Planning update – Rights of Way

Posted at December 21, 2013 | By : | Categories : News,Rural Business | Comments Off on Planning update – Rights of Way

Our Planning Consultant, Richard Ling, has prepared an update on rights of way as follows:

There have been two recent developments affecting rights of way that are of great relevance to rural landowners and land users.

The first is that new regulations came into force on 1st October 2013 where authorities are allowed to make Orders to stop up or divert footpaths, bridleways or restricted byways, if the authority considers it necessary in order for development that has been granted planning consent to be undertaken.

This amendment has been brought in to speed up the process of making Orders as this has delayed necessary rural development.

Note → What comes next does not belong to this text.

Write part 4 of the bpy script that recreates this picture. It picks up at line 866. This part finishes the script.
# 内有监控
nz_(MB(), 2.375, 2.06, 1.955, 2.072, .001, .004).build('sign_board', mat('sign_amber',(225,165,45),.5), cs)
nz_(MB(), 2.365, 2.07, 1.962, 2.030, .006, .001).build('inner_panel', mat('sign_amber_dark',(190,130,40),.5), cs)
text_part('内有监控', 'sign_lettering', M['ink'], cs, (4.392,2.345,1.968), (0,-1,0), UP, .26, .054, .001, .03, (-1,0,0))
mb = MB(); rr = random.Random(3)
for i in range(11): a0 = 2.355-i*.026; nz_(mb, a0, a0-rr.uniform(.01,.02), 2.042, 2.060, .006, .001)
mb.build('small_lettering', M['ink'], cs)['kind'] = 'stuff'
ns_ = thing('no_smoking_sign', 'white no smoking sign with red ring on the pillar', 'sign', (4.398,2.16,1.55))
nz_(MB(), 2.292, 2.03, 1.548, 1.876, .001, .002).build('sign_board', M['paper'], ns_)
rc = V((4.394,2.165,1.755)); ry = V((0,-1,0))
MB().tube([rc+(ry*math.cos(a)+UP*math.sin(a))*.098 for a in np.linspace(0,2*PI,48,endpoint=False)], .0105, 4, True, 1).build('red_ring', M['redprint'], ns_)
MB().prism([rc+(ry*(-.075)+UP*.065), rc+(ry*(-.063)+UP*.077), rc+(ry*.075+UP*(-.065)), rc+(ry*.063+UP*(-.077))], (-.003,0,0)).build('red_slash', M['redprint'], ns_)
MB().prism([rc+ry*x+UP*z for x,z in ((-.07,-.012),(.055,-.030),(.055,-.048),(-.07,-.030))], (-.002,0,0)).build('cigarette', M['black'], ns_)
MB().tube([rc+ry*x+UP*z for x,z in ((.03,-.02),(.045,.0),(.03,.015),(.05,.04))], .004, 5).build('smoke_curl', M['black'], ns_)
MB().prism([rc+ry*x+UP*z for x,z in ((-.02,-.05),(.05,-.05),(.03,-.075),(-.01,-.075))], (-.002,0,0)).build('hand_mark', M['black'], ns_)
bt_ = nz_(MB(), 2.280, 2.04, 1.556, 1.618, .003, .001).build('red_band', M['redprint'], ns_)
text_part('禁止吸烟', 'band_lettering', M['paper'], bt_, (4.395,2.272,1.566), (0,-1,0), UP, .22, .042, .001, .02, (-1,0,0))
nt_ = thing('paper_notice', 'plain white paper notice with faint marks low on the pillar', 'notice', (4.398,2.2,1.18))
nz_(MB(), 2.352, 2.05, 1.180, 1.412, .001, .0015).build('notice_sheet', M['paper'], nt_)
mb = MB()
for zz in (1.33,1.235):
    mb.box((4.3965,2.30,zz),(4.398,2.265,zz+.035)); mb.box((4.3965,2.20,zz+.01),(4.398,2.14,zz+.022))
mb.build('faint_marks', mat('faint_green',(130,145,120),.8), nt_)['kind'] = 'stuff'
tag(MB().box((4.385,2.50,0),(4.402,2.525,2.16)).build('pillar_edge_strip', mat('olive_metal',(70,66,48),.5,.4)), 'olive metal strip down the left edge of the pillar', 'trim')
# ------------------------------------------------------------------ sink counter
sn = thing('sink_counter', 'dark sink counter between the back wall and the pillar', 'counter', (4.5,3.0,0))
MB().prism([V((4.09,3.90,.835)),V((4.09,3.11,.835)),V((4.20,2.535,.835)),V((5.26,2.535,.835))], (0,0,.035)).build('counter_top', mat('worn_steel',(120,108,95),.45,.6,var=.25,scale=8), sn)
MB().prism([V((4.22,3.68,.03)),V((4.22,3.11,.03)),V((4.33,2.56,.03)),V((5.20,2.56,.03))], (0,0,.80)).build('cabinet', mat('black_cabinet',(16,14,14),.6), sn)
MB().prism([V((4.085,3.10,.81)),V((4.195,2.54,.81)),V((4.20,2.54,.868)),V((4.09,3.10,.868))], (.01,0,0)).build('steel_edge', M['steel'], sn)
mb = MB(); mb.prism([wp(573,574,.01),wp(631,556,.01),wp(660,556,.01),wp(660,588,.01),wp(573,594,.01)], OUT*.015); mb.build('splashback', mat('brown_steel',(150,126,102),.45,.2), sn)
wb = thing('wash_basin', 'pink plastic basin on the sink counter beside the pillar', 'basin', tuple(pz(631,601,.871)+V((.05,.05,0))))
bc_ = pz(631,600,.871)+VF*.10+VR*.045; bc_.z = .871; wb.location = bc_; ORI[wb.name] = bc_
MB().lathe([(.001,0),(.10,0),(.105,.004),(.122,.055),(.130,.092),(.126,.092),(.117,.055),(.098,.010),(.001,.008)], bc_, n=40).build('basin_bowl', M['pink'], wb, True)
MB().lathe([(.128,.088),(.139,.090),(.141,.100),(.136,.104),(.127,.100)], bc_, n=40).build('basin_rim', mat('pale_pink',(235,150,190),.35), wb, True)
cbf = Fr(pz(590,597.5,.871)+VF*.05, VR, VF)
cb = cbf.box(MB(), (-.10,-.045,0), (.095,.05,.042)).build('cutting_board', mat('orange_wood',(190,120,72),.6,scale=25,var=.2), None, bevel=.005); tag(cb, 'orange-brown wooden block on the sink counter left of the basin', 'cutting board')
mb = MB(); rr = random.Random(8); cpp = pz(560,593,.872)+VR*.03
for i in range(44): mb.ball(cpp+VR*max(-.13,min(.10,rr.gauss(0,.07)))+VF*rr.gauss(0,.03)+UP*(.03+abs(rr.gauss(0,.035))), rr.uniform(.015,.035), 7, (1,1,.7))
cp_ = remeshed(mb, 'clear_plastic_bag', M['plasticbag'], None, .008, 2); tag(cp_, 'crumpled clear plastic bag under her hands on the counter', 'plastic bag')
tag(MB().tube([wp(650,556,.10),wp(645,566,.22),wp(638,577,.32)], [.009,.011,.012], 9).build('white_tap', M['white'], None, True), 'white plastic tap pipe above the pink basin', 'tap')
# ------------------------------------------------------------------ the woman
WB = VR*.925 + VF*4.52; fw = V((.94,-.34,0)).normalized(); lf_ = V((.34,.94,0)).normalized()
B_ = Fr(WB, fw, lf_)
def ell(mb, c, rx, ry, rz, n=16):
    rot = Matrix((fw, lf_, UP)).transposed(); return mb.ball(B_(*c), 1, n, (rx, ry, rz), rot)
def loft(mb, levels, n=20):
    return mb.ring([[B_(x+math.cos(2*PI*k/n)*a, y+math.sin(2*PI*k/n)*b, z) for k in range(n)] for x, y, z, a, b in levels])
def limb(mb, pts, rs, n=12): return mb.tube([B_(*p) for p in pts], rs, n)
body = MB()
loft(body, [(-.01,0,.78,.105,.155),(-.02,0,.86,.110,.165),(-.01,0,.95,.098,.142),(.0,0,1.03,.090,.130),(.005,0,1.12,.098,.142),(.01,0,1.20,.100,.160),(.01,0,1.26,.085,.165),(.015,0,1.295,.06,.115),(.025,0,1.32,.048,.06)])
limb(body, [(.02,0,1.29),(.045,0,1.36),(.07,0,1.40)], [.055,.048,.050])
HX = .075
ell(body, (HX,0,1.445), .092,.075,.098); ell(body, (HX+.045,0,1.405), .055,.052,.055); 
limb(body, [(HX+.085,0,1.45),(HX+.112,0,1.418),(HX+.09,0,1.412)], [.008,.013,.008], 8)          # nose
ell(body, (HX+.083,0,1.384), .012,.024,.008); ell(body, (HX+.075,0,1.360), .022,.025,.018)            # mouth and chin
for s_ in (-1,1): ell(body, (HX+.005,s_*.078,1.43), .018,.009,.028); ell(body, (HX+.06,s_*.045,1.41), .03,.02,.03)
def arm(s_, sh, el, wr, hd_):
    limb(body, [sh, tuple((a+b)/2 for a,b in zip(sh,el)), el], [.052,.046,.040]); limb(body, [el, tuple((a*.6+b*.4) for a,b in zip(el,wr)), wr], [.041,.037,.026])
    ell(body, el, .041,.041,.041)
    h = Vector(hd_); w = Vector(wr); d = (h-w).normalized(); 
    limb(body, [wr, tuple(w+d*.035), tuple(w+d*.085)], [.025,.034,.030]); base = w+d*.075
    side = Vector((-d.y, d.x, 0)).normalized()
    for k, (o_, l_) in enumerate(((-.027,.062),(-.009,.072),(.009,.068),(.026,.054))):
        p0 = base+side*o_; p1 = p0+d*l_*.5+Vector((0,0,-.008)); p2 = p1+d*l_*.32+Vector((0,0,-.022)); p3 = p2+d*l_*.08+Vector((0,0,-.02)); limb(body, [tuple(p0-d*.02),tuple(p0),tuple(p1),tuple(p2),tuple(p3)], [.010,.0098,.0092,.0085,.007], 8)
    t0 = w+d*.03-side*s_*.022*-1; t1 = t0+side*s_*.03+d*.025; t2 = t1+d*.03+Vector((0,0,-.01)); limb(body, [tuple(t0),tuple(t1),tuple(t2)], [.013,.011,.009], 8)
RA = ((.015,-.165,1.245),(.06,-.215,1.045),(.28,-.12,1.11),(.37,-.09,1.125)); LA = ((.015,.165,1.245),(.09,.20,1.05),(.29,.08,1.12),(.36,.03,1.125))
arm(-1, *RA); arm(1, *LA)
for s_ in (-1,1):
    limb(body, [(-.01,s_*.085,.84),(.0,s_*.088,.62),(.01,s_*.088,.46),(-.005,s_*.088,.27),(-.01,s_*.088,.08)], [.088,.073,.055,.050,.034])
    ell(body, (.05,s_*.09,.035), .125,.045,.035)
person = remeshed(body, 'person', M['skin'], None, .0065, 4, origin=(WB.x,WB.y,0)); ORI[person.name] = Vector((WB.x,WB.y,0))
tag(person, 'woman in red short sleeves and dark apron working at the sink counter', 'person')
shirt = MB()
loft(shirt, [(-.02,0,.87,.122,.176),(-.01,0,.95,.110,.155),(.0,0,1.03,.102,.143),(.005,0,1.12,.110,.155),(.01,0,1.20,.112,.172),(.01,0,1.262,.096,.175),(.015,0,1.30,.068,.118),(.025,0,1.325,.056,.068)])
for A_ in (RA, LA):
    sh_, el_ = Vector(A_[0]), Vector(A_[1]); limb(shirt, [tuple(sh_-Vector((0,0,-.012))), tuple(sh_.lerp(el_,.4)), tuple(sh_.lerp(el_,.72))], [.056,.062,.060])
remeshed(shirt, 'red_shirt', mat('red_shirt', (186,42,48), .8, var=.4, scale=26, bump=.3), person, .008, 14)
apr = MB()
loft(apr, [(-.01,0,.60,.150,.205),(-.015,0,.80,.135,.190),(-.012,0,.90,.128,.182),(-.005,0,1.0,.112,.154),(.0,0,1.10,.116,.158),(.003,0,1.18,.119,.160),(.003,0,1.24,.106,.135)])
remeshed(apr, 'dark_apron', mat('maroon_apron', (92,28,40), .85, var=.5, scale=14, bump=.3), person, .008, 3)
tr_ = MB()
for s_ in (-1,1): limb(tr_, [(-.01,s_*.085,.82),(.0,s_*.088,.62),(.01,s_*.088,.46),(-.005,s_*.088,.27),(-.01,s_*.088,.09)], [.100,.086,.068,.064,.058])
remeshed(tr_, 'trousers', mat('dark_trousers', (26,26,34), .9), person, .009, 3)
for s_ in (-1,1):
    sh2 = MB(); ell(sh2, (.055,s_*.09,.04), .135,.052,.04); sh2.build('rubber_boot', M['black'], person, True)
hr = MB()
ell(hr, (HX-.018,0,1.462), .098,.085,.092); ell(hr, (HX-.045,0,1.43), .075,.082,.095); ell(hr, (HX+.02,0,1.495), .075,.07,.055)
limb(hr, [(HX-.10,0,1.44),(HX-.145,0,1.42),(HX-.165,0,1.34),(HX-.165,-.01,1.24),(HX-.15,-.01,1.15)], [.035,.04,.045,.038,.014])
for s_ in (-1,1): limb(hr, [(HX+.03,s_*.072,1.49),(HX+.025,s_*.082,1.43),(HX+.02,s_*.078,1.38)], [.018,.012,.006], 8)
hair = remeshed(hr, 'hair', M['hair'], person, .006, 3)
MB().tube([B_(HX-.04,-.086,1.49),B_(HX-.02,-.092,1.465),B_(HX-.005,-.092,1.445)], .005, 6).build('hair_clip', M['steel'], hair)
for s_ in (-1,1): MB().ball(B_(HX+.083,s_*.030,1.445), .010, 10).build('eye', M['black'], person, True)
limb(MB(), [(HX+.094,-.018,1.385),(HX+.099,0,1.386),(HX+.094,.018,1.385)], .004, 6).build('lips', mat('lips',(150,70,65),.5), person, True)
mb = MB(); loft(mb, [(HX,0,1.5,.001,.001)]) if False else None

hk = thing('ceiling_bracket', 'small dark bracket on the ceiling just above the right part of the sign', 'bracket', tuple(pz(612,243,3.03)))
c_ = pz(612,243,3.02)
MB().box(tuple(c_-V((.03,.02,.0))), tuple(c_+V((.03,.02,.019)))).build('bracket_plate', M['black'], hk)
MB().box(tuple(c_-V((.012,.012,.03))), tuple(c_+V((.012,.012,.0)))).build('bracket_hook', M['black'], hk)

If you are considering an alteration to a right of way and are also considering a development proposal, it may be advantageous to use the new procedures to obtain the necessary Order.

Experience has shown that the making of Orders under the old regime takes a considerable period of time and in some cases an outlay in terms of resources.  Time will tell whether the new arrangements will substantially speed up this process but this new measure is welcomed.

Secondly, there are certain clauses in the draft of the Deregulation Bill that is going through parliament which affects rights of way. The gist of the proposed changes are:

1.  To make the process of changing the Definitive Map* for rights of way quicker and more streamlined. Irrelevant objections to such Orders can be rejected and there are restrictions on what matters are relevant. Right to apply for an Order has been extended to other landowners provided they can show why they are affected.

2.  A cut-off period is proposed after which claims for unrecorded ways not in use should cease.

Again, any streamlining and clarification of the process is to be welcomed but there are likely to be alterations to the draft Bill proposals before it comes into law in 2014 and in the meantime the existing provisions will apply.  Clearly, advice needs to be sought at an early stage of considering changes to rights of way and any related development proposal.

* The Definitive Map shows all registered rights of way-footpaths, bridleways and restricted byways – in an area (District/County/Unitary Authority).